> _WORK TO BE COMPLETED_
Please, without the pictures, retype exactly the lines from the start of the material through the line that holds "tag(bx, 'small red".

> _COLLECTED MATERIAL_
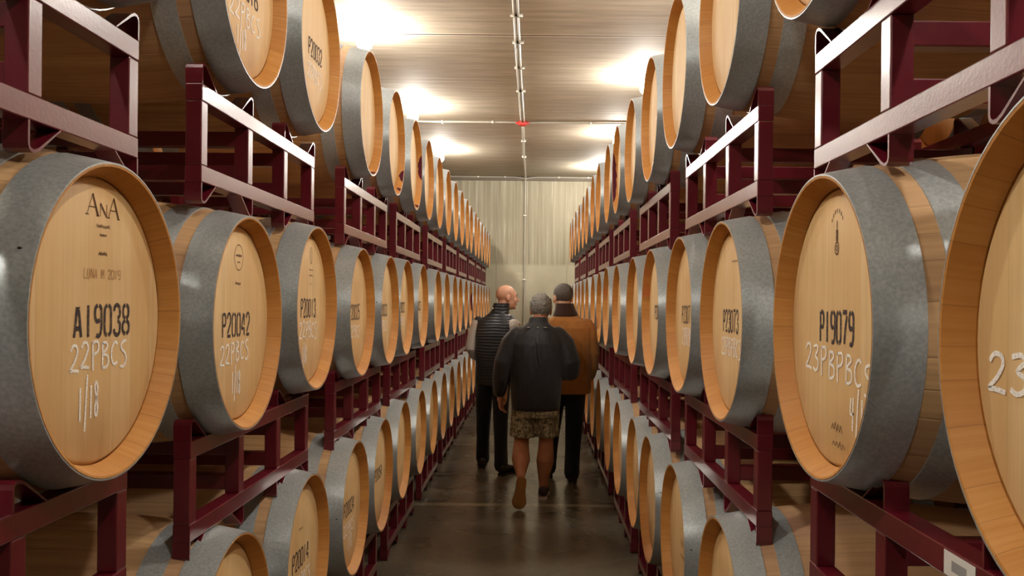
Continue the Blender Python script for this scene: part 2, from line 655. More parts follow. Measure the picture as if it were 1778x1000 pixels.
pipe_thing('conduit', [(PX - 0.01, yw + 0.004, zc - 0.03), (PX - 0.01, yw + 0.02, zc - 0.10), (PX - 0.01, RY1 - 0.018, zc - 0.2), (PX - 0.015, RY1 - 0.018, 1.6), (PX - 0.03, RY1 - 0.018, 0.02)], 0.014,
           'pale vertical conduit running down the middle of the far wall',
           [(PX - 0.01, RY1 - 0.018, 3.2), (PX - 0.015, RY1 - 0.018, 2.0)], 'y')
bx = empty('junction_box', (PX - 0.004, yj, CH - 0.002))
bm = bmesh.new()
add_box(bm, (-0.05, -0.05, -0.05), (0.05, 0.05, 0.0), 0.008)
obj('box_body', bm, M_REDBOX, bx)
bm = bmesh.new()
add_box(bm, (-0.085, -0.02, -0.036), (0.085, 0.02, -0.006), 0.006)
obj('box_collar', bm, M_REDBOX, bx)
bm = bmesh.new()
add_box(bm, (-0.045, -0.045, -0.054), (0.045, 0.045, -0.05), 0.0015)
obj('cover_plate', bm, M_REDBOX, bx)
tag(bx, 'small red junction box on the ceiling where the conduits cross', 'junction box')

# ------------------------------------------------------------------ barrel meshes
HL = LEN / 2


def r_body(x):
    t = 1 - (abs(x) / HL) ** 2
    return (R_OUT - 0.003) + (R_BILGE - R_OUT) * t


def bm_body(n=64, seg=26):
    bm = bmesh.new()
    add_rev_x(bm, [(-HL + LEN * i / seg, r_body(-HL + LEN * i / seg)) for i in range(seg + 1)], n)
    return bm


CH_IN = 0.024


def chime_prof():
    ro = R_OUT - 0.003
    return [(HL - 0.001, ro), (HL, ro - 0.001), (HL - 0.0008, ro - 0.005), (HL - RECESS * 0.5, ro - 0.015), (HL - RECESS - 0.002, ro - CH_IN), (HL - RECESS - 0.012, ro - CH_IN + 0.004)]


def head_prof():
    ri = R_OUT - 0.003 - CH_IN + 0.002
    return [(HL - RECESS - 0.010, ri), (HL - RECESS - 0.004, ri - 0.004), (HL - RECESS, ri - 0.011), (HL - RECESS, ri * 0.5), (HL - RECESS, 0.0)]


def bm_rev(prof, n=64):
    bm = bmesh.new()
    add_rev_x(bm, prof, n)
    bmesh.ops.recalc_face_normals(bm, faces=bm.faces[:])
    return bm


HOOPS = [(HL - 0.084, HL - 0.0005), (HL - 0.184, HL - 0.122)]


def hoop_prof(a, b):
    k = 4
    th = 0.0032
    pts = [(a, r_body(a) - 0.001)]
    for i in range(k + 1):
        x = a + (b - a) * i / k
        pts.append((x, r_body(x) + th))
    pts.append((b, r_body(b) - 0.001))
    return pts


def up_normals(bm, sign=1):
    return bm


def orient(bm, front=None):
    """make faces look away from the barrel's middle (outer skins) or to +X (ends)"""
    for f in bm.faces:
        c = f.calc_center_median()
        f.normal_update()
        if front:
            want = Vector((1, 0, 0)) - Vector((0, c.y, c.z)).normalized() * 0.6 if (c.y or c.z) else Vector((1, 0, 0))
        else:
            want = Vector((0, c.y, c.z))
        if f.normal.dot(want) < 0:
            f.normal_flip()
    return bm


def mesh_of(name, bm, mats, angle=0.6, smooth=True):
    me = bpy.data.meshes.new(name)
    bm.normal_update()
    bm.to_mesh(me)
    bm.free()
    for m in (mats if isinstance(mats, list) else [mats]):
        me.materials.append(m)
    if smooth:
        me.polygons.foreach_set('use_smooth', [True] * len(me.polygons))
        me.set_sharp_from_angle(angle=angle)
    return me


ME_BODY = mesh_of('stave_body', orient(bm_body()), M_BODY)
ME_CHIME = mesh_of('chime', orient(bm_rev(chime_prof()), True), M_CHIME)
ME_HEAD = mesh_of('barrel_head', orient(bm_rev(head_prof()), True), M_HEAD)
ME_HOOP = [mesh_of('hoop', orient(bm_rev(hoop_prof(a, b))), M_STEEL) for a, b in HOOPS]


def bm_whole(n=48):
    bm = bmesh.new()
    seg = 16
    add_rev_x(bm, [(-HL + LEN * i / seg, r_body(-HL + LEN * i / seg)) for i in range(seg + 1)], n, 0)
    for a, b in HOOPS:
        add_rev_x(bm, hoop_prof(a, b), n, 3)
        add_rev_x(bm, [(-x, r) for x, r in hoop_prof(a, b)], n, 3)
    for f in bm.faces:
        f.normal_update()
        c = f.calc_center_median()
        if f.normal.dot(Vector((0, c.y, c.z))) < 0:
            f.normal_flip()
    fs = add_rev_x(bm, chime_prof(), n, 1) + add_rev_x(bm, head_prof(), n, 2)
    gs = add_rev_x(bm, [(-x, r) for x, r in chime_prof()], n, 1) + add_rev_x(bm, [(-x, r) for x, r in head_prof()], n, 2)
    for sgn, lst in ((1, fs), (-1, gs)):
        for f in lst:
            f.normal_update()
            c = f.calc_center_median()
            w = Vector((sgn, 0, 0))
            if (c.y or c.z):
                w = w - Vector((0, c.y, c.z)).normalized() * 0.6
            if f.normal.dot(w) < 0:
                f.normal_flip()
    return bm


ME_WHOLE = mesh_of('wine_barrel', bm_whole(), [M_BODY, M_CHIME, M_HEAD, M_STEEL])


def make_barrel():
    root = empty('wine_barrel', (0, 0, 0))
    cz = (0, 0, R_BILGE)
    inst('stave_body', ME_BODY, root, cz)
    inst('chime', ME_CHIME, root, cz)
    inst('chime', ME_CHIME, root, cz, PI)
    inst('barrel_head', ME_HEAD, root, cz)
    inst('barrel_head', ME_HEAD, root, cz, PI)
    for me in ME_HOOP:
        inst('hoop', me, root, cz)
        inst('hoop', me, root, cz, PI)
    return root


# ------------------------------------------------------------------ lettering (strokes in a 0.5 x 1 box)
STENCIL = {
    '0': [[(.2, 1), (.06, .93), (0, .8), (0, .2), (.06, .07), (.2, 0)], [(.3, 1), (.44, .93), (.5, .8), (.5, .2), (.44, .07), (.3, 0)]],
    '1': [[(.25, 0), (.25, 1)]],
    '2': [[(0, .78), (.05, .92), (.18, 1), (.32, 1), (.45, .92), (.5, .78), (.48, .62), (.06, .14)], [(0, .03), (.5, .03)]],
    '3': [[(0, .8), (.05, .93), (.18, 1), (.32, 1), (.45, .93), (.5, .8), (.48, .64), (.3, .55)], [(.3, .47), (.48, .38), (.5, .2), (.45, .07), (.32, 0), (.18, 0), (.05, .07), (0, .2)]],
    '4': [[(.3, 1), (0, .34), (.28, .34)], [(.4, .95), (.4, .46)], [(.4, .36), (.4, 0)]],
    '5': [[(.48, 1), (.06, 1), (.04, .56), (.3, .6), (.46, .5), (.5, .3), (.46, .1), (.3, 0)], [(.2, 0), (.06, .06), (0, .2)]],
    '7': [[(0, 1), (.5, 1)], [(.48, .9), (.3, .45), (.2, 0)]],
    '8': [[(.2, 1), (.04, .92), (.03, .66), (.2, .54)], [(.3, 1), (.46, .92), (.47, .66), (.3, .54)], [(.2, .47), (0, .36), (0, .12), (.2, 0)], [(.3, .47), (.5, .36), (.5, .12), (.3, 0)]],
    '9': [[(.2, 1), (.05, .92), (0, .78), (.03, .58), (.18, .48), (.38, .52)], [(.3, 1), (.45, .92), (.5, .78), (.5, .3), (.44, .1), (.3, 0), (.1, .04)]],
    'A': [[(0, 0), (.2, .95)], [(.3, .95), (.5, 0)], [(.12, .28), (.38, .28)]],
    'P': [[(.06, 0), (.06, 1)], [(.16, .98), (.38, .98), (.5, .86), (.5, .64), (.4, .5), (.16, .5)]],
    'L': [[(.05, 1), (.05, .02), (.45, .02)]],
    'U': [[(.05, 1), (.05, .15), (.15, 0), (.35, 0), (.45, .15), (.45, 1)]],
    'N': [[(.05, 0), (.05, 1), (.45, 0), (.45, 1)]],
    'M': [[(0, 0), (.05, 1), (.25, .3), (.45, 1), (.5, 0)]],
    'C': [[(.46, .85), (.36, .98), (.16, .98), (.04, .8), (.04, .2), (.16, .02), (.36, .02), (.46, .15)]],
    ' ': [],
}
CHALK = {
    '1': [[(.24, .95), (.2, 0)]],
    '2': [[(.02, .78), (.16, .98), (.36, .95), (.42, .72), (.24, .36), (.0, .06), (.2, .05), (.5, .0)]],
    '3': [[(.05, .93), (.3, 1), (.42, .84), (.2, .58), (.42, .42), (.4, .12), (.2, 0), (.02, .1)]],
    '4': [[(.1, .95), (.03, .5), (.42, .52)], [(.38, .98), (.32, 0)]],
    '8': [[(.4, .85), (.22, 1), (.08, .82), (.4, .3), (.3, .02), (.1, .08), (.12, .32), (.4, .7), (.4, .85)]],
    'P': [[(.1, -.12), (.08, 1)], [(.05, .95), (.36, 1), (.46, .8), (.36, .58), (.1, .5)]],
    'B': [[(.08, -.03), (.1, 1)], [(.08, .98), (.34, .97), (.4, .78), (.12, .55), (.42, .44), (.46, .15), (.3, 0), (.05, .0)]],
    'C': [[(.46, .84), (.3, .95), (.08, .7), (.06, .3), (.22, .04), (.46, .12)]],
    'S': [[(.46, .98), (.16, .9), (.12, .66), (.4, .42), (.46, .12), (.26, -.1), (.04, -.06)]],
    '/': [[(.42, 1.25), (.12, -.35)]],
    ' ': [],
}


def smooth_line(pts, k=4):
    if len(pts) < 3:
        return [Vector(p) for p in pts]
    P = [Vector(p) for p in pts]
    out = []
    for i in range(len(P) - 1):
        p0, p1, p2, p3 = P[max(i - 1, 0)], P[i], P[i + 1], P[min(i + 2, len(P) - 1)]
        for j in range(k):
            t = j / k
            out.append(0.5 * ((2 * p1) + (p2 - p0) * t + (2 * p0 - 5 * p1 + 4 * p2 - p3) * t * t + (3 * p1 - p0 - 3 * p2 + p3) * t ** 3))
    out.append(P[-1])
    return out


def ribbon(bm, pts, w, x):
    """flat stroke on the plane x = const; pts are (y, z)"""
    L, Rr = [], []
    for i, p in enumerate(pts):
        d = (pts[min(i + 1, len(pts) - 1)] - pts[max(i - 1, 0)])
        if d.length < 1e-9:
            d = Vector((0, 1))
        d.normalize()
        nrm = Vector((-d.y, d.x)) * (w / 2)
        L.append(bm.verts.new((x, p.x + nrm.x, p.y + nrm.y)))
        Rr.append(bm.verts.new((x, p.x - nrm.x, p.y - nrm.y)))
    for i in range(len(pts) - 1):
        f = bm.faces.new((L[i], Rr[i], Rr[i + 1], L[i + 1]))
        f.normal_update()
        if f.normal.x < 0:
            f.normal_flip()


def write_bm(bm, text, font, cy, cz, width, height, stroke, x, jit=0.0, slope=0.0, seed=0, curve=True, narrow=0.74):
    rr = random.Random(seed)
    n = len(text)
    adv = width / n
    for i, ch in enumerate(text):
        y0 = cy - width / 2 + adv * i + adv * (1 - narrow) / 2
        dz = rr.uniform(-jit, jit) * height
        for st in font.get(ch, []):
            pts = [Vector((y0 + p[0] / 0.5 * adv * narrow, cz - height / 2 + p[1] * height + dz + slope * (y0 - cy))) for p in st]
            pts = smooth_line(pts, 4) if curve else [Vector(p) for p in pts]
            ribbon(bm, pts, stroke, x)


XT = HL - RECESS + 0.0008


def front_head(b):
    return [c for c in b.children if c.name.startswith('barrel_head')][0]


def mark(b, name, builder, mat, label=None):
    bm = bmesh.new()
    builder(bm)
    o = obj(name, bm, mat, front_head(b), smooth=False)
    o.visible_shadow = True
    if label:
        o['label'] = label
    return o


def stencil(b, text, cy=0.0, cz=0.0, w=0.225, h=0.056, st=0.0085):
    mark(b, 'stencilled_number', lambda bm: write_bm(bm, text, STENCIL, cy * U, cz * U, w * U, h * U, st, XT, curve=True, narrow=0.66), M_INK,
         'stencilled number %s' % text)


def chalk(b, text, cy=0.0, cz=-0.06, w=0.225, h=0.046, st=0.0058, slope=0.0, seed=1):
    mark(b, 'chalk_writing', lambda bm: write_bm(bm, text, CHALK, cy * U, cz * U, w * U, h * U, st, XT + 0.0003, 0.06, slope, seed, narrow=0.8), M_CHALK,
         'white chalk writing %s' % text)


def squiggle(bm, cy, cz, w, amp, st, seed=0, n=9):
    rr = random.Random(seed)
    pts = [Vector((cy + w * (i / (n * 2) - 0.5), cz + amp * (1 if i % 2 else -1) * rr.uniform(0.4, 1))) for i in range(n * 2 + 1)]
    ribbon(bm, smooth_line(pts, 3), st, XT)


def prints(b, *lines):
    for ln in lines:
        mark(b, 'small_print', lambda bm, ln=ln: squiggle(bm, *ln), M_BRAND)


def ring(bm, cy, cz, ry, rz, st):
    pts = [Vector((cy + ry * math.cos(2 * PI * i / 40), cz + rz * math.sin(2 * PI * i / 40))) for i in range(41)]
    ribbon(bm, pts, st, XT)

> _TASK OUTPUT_
Continue the Blender Python script for this scene: part 2, from line 655. More parts follow. Measure the picture as if it were 1778x1000 pixels.
pipe_thing('conduit', [(PX - 0.01, yw + 0.004, zc - 0.03), (PX - 0.01, yw + 0.02, zc - 0.10), (PX - 0.01, RY1 - 0.018, zc - 0.2), (PX - 0.015, RY1 - 0.018, 1.6), (PX - 0.03, RY1 - 0.018, 0.02)], 0.014,
           'pale vertical conduit running down the middle of the far wall',
           [(PX - 0.01, RY1 - 0.018, 3.2), (PX - 0.015, RY1 - 0.018, 2.0)], 'y')
bx = empty('junction_box', (PX - 0.004, yj, CH - 0.002))
bm = bmesh.new()
add_box(bm, (-0.05, -0.05, -0.05), (0.05, 0.05, 0.0), 0.008)
obj('box_body', bm, M_REDBOX, bx)
bm = bmesh.new()
add_box(bm, (-0.085, -0.02, -0.036), (0.085, 0.02, -0.006), 0.006)
obj('box_collar', bm, M_REDBOX, bx)
bm = bmesh.new()
add_box(bm, (-0.045, -0.045, -0.054), (0.045, 0.045, -0.05), 0.0015)
obj('cover_plate', bm, M_REDBOX, bx)
tag(bx, 'small red junction box on the ceiling where the conduits cross', 'junction box')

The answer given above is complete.